Ja, das stimmt. Wissen Sie:
Eines der Dinge, die ich an diesem Film geliebt habe ist, wie er
mit Erinnerung umgeht, und Zeit-Manipulation verlangt. Als
Zuschauer liebe ich das. Ich erinnere mich, das ich als ich sehr
jung war, Alain Resnais LETZTES JAHR IN MARIENBAD gesehen habe. Das
war, denke ich, der erste Film, der die Erinnerung zum Filmthema
gemacht hat. Das war „mindblowing, amazing“: Schaut, das kann man
machen. Aber als Filmemacher und Kinogänger weiß ich auch, daß
das Filmpublikum das Gefühl braucht, daß es mit der Geschichte
vorangeht. Und immer wenn man zurückgeht - auch wenn das die
Gegenwart in ein neues Licht taucht - wird dieser Fortschritt
unterbrochen. Das ist riskant. BELOVED hat nun viele
Dimensionen: paranormale, geisterhafte, die nicht gerade linear
sind. Wenn wir nun auch noch zu viele Flashbacks hinzufügen, hätten
wir einen Film ohne jeden Bewegungssinn. Und der Film ist natürlich
lang. Und trotzdem haben wir keine Füller, nichts, was die
Zuschauer daran erinnert, daß sie einen Film sehen, sondern alles
rast von Ereignis zu Ereignis. Wenn wir dann auch noch so viele
Flashbacks eingefügt hätten, meine Güte, der Film wäre... - wir
würden immer noch filmen.
Wie Sie erwähnten sind Sie ein Liebhaber von
Horrorfilmen - was ohnehin kein Geheimnis ist. Welche Filme haben
Sie wirklich erschreckt?
Ich habe Horrorfilme immer
geliebt. Ich kenne und mag sie sehr. Aber heute will ich nicht mehr
so erschreckt werden wie früher. Trotzdem will ich selbst andere
ebenso das Fürchten lehren, wie ich es früher tat. Darum werde ich
das neue Buch von Thomas Harris verfilmen, die Fortsetzung von DAS
SCHWEIGEN DER LÄMMER. Ich freue mich sehr darauf.

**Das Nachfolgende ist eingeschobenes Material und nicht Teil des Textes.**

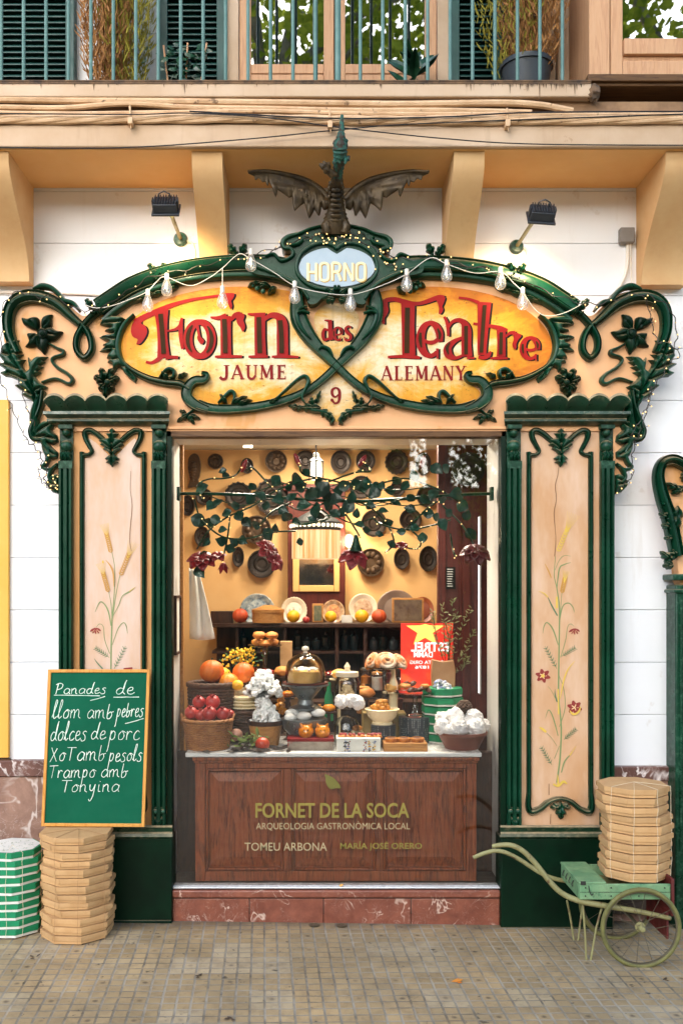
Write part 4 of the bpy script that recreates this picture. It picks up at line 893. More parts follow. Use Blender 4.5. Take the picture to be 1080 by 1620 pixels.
# t
S([(725, 471), (740, 473), (757, 479)], [3.5, 4, 6], False); S([(765.5, 478), (764, 510), (762, 545), (762, 562)], [22, 18, 15, 13], True, ([(766, 483), (763.5, 515), (760.5, 558)], 6)); S([(756, 565), (765, 566), (772, 562), (775.5, 556)], [5, 6, 7, 3])
S([(748, 512), (770, 515), (790, 519), (802, 523)], [4, 5, 7, 5], False)
flush()
# r
S([(792, 522), (792.5, 545), (792, 564)], [14, 13, 14], True, ([(792, 526), (791.5, 545), (791, 561)], 5.5)); S([(775, 567), (790, 566.5), (803, 567)], [3, 5, 3]); S([(799, 533), (806, 527), (814, 527)], [3, 5, 7])
BL([(810, 525), (818, 527), (824, 531), (819, 538), (816, 544), (816, 550), (813, 553), (809.5, 545), (812, 536)])
flush()
letter_e(838, 551, 12, 16.5, 9)
flush()
# des
S([(513, 507), (520, 507)], [2, 3]); S([(521.5, 506), (522, 525), (523, 538)], [6.5, 6.5, 7]); S([(519, 523), (513, 521), (510.5, 529), (513, 538), (520, 535)], [3, 4, 5.5, 4, 3])
flush()
letter_e(534, 528, 6, 10, 5)
flush()
S([(555, 519), (551, 516), (546.5, 520), (549, 526), (554, 531), (553, 537), (547, 538.5), (544.5, 533)], [3.5, 3, 4, 5.5, 5, 4, 3, 2])
flush()
# serif capitals
SER = {'A': ([([(0.04, 0), (0.4, 1)], .09), ([(0.38, 1), (0.76, 0)], .2), ([(0.18, .33), (0.62, .33)], .08), ([(-.06, .03), (.2, .03)], .06), ([(.58, .03), (.92, .03)], .06)], .86),
       'J': ([([(.5, 1), (.5, .25), (.4, .03), (.18, .02), (.05, .17)], .2), ([(.3, .97), (.72, .97)], .06)], .72),
       'U': ([([(.18, 1), (.18, .25), (.32, .05), (.52, .05), (.68, .25)], .17), ([(.68, .2), (.68, 1)], .09), ([(.0, .97), (.36, .97)], .06), ([(.54, .97), (.82, .97)], .06)], .86),
       'M': ([([(.12, 0), (.14, 1)], .09), ([(.14, 1), (.46, .12)], .19), ([(.46, .12), (.76, 1)], .09), ([(.8, 1), (.82, 0)], .2), ([(.0, .03), (.26, .03)], .06), ([(.66, .03), (.98, .03)], .06), ([(.0, .97), (.2, .97)], .06), ([(.74, .97), (.95, .97)], .06)], 1.02),
       'E': ([([(.2, 0), (.2, 1)], .2), ([(.04, .96), (.62, .96)], .08), ([(.2, .52), (.5, .52)], .08), ([(.04, .04), (.64, .04)], .08), ([(.6, .98), (.59, .8)], .06), ([(.62, .02), (.62, .22)], .06), ([(.5, .62), (.5, .42)], .05)], .74),
       'L': ([([(.2, 0), (.2, 1)], .2), ([(.04, .97), (.4, .97)], .06), ([(.04, .04), (.6, .04)], .08), ([(.58, .02), (.58, .24)], .06)], .68),
       'N': ([([(.12, 0), (.12, 1)], .09), ([(.12, 1), (.68, 0)], .2), ([(.7, 0), (.7, 1)], .09), ([(.0, .03), (.26, .03)], .06), ([(.0, .97), (.2, .97)], .06), ([(.56, .97), (.84, .97)], .06)], .88),
       'Y': ([([(.08, 1), (.38, .5)], .2), ([(.38, .5), (.68, 1)], .09), ([(.38, .52), (.38, 0)], .18), ([(-.05, .97), (.26, .97)], .06), ([(.52, .97), (.82, .97)], .06), ([(.22, .03), (.54, .03)], .06)], .8)}
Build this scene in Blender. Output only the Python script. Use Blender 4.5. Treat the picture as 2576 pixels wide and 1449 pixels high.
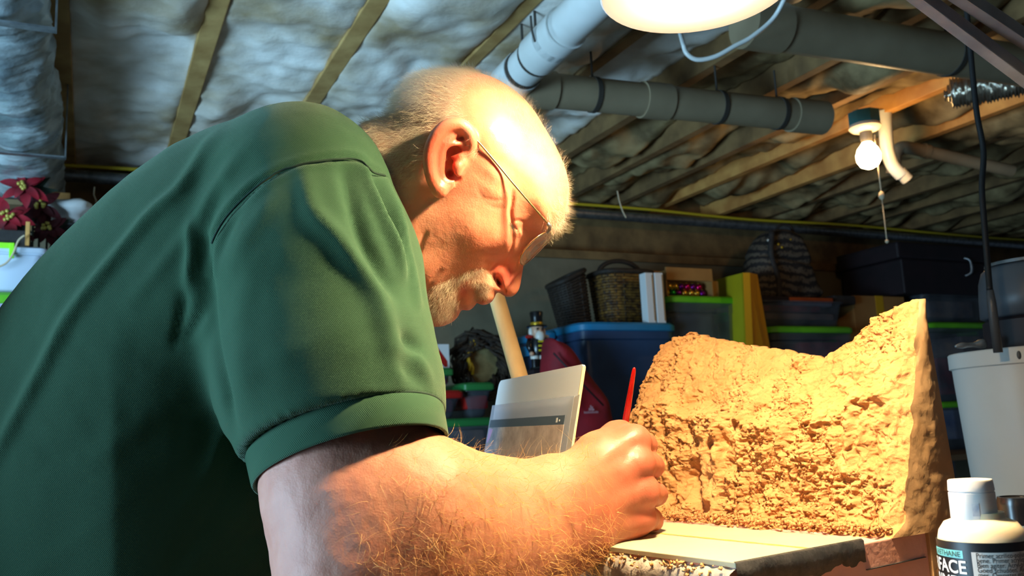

Ist das nicht sehr riskant: diese Tonnen von
Erwartungen?
Lassen Sie mich kurz über Autoren
reden. Toni Morrisson ist sehr anerkannt. Thomas Harris nicht. Aber
er ist einer der großen lebenden amerikanischen Autoren. Und schon
für ihn will ich es tun. Ich habe da überhaupt kein Lampenfieber:
Thomas Harris wird den Stoff auf Papier entwickeln, er wird sich
noch überbieten, er hat dieses künstlerische Ego. Jodie Foster und
Anthony Hopkins werden wieder die beiden Charaktere Clarice
Starling und Hannibal Lecter spielen, und ich werde mit meinem Team
das Möglichste tun - es wird ein großer Erfolg werden!